Pitt felt betrayed, seeing the sale as retaliation for his recent legal victory. Judge John Ouderkirk had awarded him joint custody of the couple's minor children -- Jolie had been fighting for sole custody with allowances for visitations from Pitt.
"It is not a coincidence that she sold her interest in Miraval to an adversarial party, and part of the family home to a stranger, right after a judge granted Brad a huge win: 50-50 custody," a source close to Pitt told Vanity Fair. (A panel of three judges would later remove Ouderkirk from the case and vacate his rulings.)
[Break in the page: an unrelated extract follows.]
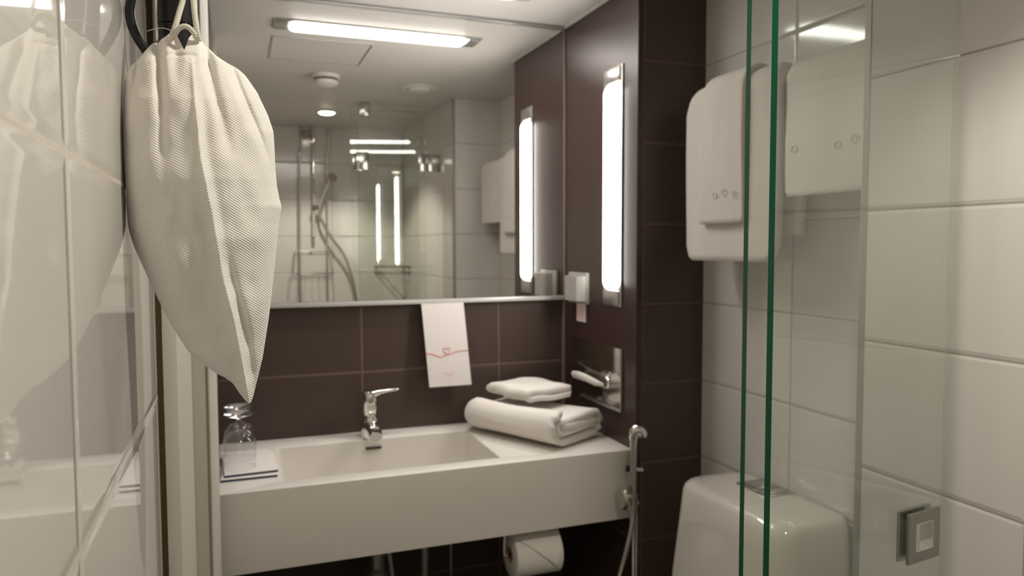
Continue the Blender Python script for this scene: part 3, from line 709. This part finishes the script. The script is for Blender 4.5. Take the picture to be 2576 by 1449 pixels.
for z in (-.115, -.150):
    tube(cb, [(XJ - .004, yw + .004, z), (XJ - .004, yw + .17, z), (XJ - .08, yw + .14, z), (XJ - .17, yw + .004, z)], .0045, 8, closed=True)
for k in range(1, 6): u = k / 6; tube(cb, [(XJ - .17 * u, yw + .005, -.15), (XJ - .17 * u, yw + .17 * (1 - u) + .02, -.15)], .002, 6)
for x, y in ((XJ - .006, yw + .165), (XJ - .165, yw + .006), (XJ - .006, yw + .006)): tube(cb, [(x, y, -.115), (x, y, -.15)], .003, 6)
tag(obj('corner_shelf', cb, m_chromed, None, True), 'chrome wire corner shelf in the shower, seen through the glass in the mirror', 'shelf')
b = BM(); lathe(b, [(.012, 0), (.012, -.004), (.005, -.006), (.005, -.02), (.011, -.024), (.012, -.030), (.006, -.035), (.001, -.036)], (XJ, yw + .09, .235), 'X', 20)  # added knob, shaped to stand in for a bright highlight on the tiles
tag(obj('highlight_knob', b, m_chrome, None, True), 'small round chrome knob standing in for a highlight on the white shower tiles, seen in the mirror', 'highlight')

# ------------------------------------------------------------------ hair dryer grip and cord behind the bag
hy = thing('hair_dryer', 'black cylindrical grip with a curved black cord hanging behind the white bag', 'hair dryer', (-.040, .69, .14))
b = BM(); lathe(b, [(.006, .128), (.0095, .130), (.0130, .145), (.0147, .165), (.0152, .1818)], (-.0395, .690, 0), n=40); obj('lower_grip', b, m_black, hy, True)
b = BM(); lathe(b, [(.0149, .1822), (.0158, .1828), (.0162, .21), (.0162, .26), (.0155, .31)], (-.0395, .690, 0), n=40); obj('upper_grip', b, m_black, hy, True)
b = BM(); tube(b, [(-.0395, .60, .335), (-.0395, .62, .335), (-.0395, .70, .335), (-.0395, .75, .335), (-.0395, .765, .335)], [.022, .026, .032, .032, .024], 28); obj('barrel', b, m_black, hy, True)
b = BM(); tube(b, spline([(-.0395, .690, .133), (-.0445, .683, .139), (-.054, .672, .147), (-.0632, .664, .158), (-.0692, .661, .170), (-.0712, .66, .182), (-.0695, .66, .195), (-.0665, .663, .215), (-.066, .67, .25), (-.067, .68, .29)], 7), .0036, 14); obj('cord', b, m_black, hy, 'all')
b = BM(); box(b, XL, -.06, .665, .715, .255, .31, .004); obj('wall_holder', b, m_black, hy, True)

# ------------------------------------------------------------------ drawstring bag
F = 1878.4; YAW = .3572; PIT = .0569
def unproj(px, py, y):
    a = (px - 1288) / F; bb = (py - 724.5) / F
    fw = math.cos(PIT) - bb * math.sin(PIT); z = -math.sin(PIT) - bb * math.cos(PIT)
    X = a * math.cos(YAW) + fw * math.sin(YAW); Y = -a * math.sin(YAW) + fw * math.cos(YAW)
    k = y / Y; return Vector((X * k, y, z * k))
# outline measured once, given here as (height row, left, right) of the hanging cloth at 0.64 m
Lc = [(85, 372), (100, 358), (115, 349), (145, 333), (175, 322), (240, 311), (310, 304), (400, 304), (470, 307), (560, 319), (620, 338), (700, 374), (745, 395), (790, 417), (830, 440), (880, 472), (910, 505), (935, 540), (950, 568), (962, 585), (985, 600), (1003, 614), (1011, 622)]
Rc = [(85, 528), (100, 545), (115, 556), (145, 585), (175, 607), (190, 620), (230, 648), (290, 676), (330, 689), (380, 692), (430, 694), (470, 698), (500, 704), (518, 709), (535, 706), (560, 702), (650, 693), (750, 682), (800, 676), (850, 668), (900, 660), (960, 645), (985, 639), (1003, 634), (1011, 630)]
TOP = [(-1, 128), (-.9, 116), (-.78, 108), (-.62, 107), (-.52, 98), (-.42, 94), (-.25, 84), (-.12, 80), (-.06, 84), (.08, 108), (.19, 128), (.23, 120), (.33, 96), (.42, 87), (.50, 90), (.62, 98), (.74, 104), (.88, 116), (1, 132)]
SEAM = [(100, 480), (130, 483), (250, 492), (400, 507), (540, 535), (600, 545), (700, 562), (800, 588), (900, 607), (1011, 626)]
D0 = [(85, .012), (130, .019), (250, .034), (450, .042), (600, .040), (750, .032), (880, .022), (960, .012), (1011, .002)]
VAL = [  # valleys: (rows->px), amplitude by row, width px
    ([(90, 398), (150, 403), (250, 408), (400, 412), (560, 405)], [(90, .010), (160, .0085), (300, .0038), (480, 0)], 13),
    ([(90, 522), (150, 524), (230, 540), (300, 560), (420, 590)], [(90, .009), (160, .008), (260, .0045), (400, 0)], 13),
    ([(90, 372), (130, 352), (200, 343), (260, 322), (330, 306)], [(90, .004), (130, .006), (250, .004), (320, 0)], 8),
    ([(90, 560), (160, 582), (220, 602), (330, 648), (430, 688), (520, 700)], [(90, .004), (150, .007), (330, .0055), (450, .002), (540, 0)], 11),
    ([(90, 440), (150, 446), (300, 452)], [(90, .003), (150, .002), (280, 0)], 14),
    ([(650, 575), (760, 600), (840, 622), (900, 632), (960, 636)], [(640, 0), (720, .003), (850, .0045), (930, .003), (1000, 0)], 14),
]
def bag_depth(px, py, s, side):
    if side > 0:  # rear sheet
        d = interp(D0, py) * .75 * math.sqrt(max(0, 1 - abs(s) ** 2.2)); return .64 + d
    d = interp(D0, py) * max(0, 1 - abs(s) ** 2.3) ** .55
    e = max(0, 1 - abs(s) ** 6)
    sp = interp(SEAM, py); g = (px - sp)
    amp = .0035 * sm(150, 320, py) + .004 * sm(640, 860, py) * (1 - sm(960, 1011, py))
    d += e * amp * (math.exp(-abs(g) / 17.0) * 1.0 - .55 * math.exp(-((g - 20) / 13) ** 2))
    d += e * .0012 * math.exp(-(g / 4.5) ** 2) * sm(130, 170, py)
    for pos, am, wd in VAL:
        v = interp(pos, py); a = interp(am, py)
        if a > 0:
            q = (px - v) / wd; d -= e * a * math.exp(-q * q)
            if pos[0][1] in (372,): d -= a * .6 * sm(4, -4, px - v) * e
            if pos[0][1] in (560,): d -= a * .7 * sm(-4, 4, px - v) * e
    d += .0026 * noise.noise(Vector((px * .011, py * .008, 3.3))) * e + .0016 * noise.noise(Vector((px * .03, py * .016, 8.1))) * e
    d -= .0018 * math.exp(-((py - 140 - .02 * (px - 470)) / 3.5) ** 2) * sm(-.45, -.35, s) * (1 - sm(.25, .38, s)) * e
    return .64 - d
bg = thing('drawstring_bag', 'white woven drawstring cloth bag hanging by cords in the foreground', 'bag', (-.02, .64, -.128))
b = BM(); uvl = b.loops.layers.uv.new('UVMap'); NR, NC = 190, 132; G = {}
uvs = {}
rows_py = [88 + (1011 - 88) * (k / NR) ** .97 for k in range(NR + 1)]
for side in (-1, 1):
    for i, py0 in enumerate(rows_py):
        lx, rx = interp(Lc, py0), interp(Rc, py0)
        for j in range(NC + 1):
            t = j / NC; s = -math.cos(PI * t) * .35 + (2 * t - 1) * .65
            if j in (0, NC) and side == 1: G[(1, i, j)] = G[(-1, i, j)]; continue
            px = (lx + rx) / 2 + s * (rx - lx) / 2
            tp = interp(TOP, s); 
            if side == 1: tp = max(tp, 100) + 4
            wgt = 1 - sm(88, 190, py0); py = py0 + (tp - 88) * wgt
            y = bag_depth(px, py, s, side)
            e = unproj(px, py, .64); P = Vector((e.x, y, e.z + E))
            if side == -1:  # keep the outline: shift laterally with the view ray
                k = y / .64; P = Vector((e.x * (k * .75 + .25), y, e.z * (k * .75 + .25) + E))
            P.x = max(P.x, XL + .0012 + .0004 * abs(math.sin(i)))
            v = b.verts.new(P); G[(side, i, j)] = v; uvs[v] = (P.x + y * .3, P.z)
for side in (-1, 1):
    for i in range(NR):
        for j in range(NC):
            q = [G[(side, i, j)], G[(side, i, j + 1)], G[(side, i + 1, j + 1)], G[(side, i + 1, j)]]
            if side == 1: q = q[::-1]
            try: f = b.faces.new(q)
            except Exception: continue
            for lp in f.loops: lp[uvl].uv = uvs[lp.vert]
            if side == -1 and i < 11: f.material_index = 1
            elif side == 1 and i < 11: f.material_index = 1
obj('bag_cloth', b, [m_bag, m_hem], bg, 'all')
def cordpts(L_, n=10): return spline([tuple(unproj(px, py, y)) for px, py, y in L_], n)
def twisted(name, L_, R_, parent, strands=3, pitch=.0052):
    pts = cordpts(L_, 24); ds = [0]
    for a, c in zip(pts, pts[1:]): ds.append(ds[-1] + (c - a).length)
    b = BM(); fr = frames(pts)
    for k in range(strands):
        ring = []
        for (p, s, u), dd in zip(fr, ds):
            a = 2 * PI * (dd / pitch / 1.0 + k / strands); ring.append(p + (s * math.cos(a) + u * math.sin(a)) * R_ * .42)
        tube(b, ring, R_ * .62, 8)
    return obj(name, b, m_cord, parent, 'all')
twisted('drawstring', [(428, 100, .625), (436, 84, .622), (444, 60, .622), (453, 28, .626), (461, 0, .632), (468, -40, .64), (474, -110, .65)], .0021, bg)
twisted('drawstring', [(502, 100, .625), (498, 82, .622), (495, 60, .622), (491, 28, .626), (488, 0, .632), (484, -40, .64), (478, -110, .65)], .0021, bg)
twisted('drawstring', [(436, 92, .624), (443, 82, .621), (452, 70, .619), (463, 64, .618), (473, 65, .618), (482, 72, .619), (491, 84, .621), (496, 96, .624)], .0019, bg)
b = BM(); tube(b, cordpts([(372, 76, .655), (385, 72, .645), (400, 69, .64), (415, 69, .635), (430, 74, .628), (436, 84, .623)]), .00035, 6); obj('loose_thread', b, m_cord, bg, 'all')
b = BM(); tube(b, cordpts([(397, 100, .64), (395, 60, .645), (394, 20, .65), (394, -30, .655), (396, -90, .66)]), .0009, 8); obj('thin_string', b, m_cord, bg, 'all')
In February 2022, Pitt filed a lawsuit against his ex-wife, her holding company, and the new owners of her Miraval shares, claiming that Jolie had "contributed nothing to Miraval’s success." This was followed by a cross-complaint by Stoli, seeking damages "for the illegal and malicious actions of Pitt and his allies to injure Nouvel by devaluing its investments and depriving it of its proper role in the management of Chateau Miraval, the world-famous producer of rosé wine."
WHERE THINGS STAND
The couple's legal battle continues today. On June 1, Pitt filed an amended complaint, still seeking to have Jolie’s sale of Nouvel reversed. That led to a statement from Jolie’s attorney, saying that Pitt "has never publicly denied" the events of the 2016 plane incident.
Pitt’s attorney, Anne Kiley, replied, "Brad has owned everything he’s responsible for from day one, but he’s not going to own anything he didn’t do."
For sources familiar with the former couple and their family, the drawn-out legal battle is nothing short of a tragedy.
"This case has been covered as a celebrity divorce; it is really a story about abuse," said one source familiar with the matter, per Vanity Fair.
"I hope you’ll give some grace to somebody who had a breakdown," said another person who knew the family. "Everybody was shocked by the eruption on the plane, because Brad is not an abusive person. But even more devastating was what came afterwards: Brad being alienated from those he loves most—his children."